New research, supported by advanced dating techniques, suggests that humans settled in the Americas around 23,000 years ago, challenging earlier beliefs of a 14,000-year timeline.
When and how humans first settled in the Americas is a subject of considerable controversy. In the 20th century, archaeologists believed that humans reached the North American interior no earlier than around 14,000 years ago.
But our new research found something different. Our latest study supports the view that people were in America about 23,000 years ago.
Ice-Free Corridor and Previous Assumptions
The 20th-century experts thought the appearance of humans had coincided with the formation of an ice-free corridor between two immense ice sheets straddling what’s now Canada and the northern US. According to this idea, the corridor, caused by melting at the end of the last Ice Age, allowed humans to trek from Alaska into the heart of North America.
Gradually, this orthodoxy crumbled. In recent decades, dates for the earliest evidence of people have crept back from 14,000 years ago to 16,000 years ago. This is still consistent with humans only reaching the Americas as the last Ice Age was ending.

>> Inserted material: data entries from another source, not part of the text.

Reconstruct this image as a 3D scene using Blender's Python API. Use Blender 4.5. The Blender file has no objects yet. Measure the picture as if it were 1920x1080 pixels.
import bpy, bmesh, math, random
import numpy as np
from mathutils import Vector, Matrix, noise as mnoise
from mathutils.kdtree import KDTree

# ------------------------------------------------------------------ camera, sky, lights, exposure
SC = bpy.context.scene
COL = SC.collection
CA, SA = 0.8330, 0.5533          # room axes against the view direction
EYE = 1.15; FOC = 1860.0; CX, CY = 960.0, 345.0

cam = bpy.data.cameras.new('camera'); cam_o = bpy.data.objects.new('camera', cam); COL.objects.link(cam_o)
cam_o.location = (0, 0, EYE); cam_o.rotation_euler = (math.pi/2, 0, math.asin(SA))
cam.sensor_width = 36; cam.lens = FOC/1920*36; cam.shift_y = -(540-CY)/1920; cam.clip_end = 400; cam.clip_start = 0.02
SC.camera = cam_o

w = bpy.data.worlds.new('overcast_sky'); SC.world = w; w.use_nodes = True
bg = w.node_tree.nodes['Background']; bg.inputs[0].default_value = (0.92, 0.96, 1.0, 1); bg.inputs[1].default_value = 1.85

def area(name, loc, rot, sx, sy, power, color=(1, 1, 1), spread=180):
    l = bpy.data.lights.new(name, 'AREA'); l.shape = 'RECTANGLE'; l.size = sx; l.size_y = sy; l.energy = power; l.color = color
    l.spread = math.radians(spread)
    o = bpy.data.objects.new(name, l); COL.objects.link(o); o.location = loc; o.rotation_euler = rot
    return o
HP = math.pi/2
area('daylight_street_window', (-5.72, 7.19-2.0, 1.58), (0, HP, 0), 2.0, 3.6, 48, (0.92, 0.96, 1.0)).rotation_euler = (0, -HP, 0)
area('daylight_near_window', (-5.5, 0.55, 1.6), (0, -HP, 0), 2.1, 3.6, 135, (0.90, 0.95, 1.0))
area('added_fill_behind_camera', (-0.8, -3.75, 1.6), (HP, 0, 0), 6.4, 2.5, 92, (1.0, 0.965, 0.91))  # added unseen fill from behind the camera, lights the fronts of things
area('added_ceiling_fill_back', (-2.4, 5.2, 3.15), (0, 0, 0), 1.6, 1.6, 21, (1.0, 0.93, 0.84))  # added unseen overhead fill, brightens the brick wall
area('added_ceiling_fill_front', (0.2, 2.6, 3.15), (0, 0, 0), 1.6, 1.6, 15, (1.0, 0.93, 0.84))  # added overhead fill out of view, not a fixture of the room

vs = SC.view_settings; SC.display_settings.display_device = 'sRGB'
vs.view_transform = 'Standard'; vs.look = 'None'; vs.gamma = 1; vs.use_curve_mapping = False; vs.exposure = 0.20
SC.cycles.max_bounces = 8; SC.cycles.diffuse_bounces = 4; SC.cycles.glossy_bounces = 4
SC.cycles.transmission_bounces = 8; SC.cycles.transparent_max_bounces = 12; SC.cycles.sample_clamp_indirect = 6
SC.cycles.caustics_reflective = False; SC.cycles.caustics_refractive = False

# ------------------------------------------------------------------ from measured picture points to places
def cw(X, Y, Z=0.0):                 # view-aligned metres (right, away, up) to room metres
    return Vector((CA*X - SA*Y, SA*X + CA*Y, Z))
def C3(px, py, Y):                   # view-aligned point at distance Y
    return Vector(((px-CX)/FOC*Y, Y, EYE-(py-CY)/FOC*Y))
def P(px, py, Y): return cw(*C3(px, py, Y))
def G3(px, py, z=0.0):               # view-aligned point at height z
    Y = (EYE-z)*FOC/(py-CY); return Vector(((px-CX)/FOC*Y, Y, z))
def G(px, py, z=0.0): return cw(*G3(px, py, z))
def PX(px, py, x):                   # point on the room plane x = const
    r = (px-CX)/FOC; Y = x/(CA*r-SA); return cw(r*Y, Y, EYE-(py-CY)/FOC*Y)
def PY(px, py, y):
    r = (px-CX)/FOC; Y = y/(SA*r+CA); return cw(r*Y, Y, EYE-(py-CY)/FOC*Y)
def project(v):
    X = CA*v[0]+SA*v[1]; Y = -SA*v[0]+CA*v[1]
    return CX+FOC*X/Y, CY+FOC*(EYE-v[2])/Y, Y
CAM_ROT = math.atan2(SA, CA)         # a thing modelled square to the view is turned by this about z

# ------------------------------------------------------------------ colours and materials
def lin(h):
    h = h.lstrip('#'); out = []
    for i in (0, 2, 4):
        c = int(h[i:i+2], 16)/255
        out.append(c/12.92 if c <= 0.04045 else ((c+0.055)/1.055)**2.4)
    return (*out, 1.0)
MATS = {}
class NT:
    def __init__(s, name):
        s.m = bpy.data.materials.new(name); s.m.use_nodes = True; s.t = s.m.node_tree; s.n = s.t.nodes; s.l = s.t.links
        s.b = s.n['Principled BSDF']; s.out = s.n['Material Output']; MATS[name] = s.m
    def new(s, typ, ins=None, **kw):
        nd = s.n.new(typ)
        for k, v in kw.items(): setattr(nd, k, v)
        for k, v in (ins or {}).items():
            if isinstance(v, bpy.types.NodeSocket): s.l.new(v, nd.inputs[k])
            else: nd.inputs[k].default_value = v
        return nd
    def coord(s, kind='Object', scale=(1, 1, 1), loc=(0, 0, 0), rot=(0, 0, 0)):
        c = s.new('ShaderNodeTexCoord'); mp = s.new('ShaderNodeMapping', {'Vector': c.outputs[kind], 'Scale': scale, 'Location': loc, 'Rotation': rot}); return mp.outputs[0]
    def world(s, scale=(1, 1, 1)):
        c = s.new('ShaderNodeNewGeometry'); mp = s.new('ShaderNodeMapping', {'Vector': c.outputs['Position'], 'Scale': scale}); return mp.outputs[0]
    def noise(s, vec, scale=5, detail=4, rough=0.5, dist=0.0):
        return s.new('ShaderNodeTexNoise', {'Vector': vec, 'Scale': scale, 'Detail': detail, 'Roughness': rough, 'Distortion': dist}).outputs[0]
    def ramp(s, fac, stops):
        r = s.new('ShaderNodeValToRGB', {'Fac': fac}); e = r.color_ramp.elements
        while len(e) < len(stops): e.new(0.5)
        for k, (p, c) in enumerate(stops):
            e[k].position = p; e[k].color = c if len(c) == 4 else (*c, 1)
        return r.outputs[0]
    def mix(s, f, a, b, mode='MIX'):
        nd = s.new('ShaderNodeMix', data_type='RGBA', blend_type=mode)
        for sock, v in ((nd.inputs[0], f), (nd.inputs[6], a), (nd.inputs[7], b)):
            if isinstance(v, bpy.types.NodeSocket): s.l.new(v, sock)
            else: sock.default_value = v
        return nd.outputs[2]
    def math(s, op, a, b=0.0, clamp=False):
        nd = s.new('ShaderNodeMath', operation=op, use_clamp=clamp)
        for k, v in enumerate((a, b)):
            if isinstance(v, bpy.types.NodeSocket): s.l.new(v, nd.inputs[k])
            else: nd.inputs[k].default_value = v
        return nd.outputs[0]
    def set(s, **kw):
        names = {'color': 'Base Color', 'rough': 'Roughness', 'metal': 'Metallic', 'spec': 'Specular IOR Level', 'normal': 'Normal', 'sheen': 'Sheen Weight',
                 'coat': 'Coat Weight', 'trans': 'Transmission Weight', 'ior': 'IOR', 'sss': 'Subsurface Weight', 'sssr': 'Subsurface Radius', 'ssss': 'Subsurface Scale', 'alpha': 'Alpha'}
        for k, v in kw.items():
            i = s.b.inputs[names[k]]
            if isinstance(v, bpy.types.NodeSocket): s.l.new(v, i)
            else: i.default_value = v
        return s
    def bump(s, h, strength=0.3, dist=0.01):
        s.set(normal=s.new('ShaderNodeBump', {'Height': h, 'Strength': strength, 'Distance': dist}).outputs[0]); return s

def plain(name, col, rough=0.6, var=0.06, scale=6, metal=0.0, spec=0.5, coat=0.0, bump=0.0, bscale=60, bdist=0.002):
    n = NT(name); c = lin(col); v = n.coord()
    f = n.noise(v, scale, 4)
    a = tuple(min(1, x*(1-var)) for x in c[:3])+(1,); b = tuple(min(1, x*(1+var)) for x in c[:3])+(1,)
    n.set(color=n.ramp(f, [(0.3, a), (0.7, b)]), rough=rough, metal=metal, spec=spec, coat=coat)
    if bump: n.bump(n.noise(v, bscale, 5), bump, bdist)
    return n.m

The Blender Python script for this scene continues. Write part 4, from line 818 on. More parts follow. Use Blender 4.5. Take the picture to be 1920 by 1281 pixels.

In September 2021, we published a paper in Science that dated fossil footprints uncovered in New Mexico to around 23,000 years ago – the height of the last Ice Age. They were made by a group of people passing by an ancient lake near what’s now White Sands. The discovery added 7,000 years to the record of humans on the continent, rewriting American prehistory.
If humans were in America at the height of the last Ice Age, either the ice posed few barriers to their passage, or humans had been there for much longer. Perhaps they had reached the continent during an earlier period of melting.
Our conclusions were criticized, however, we have now published evidence confirming the early dates.